On Monday, 6 June 2016 at 04:38:15 UTC, Jack Stouffer wrote:
(...)
While I understand that some people can't afford a GC, this has confused me as well.

I never understood the large amount of people on /r/programming complaining about the GC when the vast majority of software is written in one of the following languages: C#, Java, PHP, Python, JavaScript. Those have to cover at least 80% of all software projects in the US and not only do they have a GC, they force you to use a GC. This just shows to me that /r/programming is not a representative sample of programmers at all.

The anti D's GC thing has become meme at this point. I have literally seen only one person on /r/programming complain about Go's GC, despite Go being a slower language overall.

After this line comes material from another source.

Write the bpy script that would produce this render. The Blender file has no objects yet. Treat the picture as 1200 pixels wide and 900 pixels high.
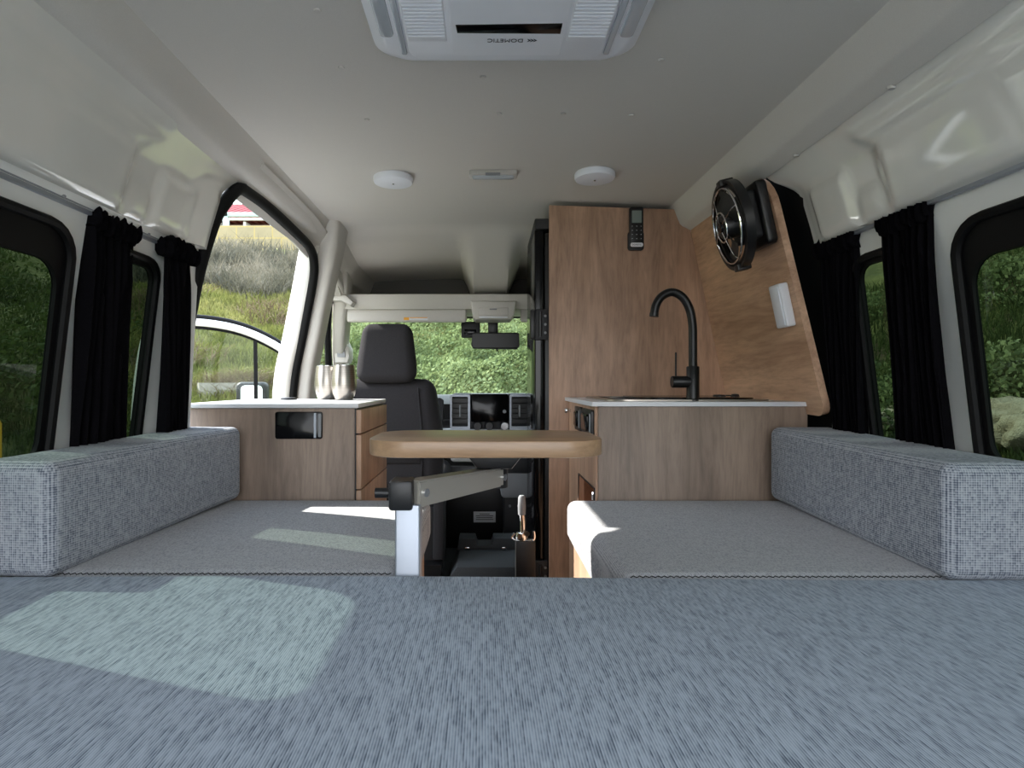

People constantly raise the argument that some large fraction (e.g. 80%) of software in all languages is written with GC just fine. This is missing a few points: - It is often not "just fine" even if they use it. Authors sometimes don't realize that GC would be a liability in their projects until its too late. Then they fight it. Also, people may be forced to use GC because libraries they need use GC. - Most people don't actively want GC, they just want productivity. Whether its GC that gives it or something else, they don't care. If something else was providing productivity, people wouldn't care that its not GC. Cpython uses reference counding as its GC strategy. Do you think most people care? - The minority of applications which cannot use GC is not necessarily also a minority in economic value or in the number of running copies. Most of all applications are usually one-off internal business apps or scientific experiments. Also for every 10 programs there are probably 8 bad ones. Hence, the number of applications is a pretty silly metric. Note that non-GC applications are often multi-million dollar operating systems, AAA games, control software, AI software and server software.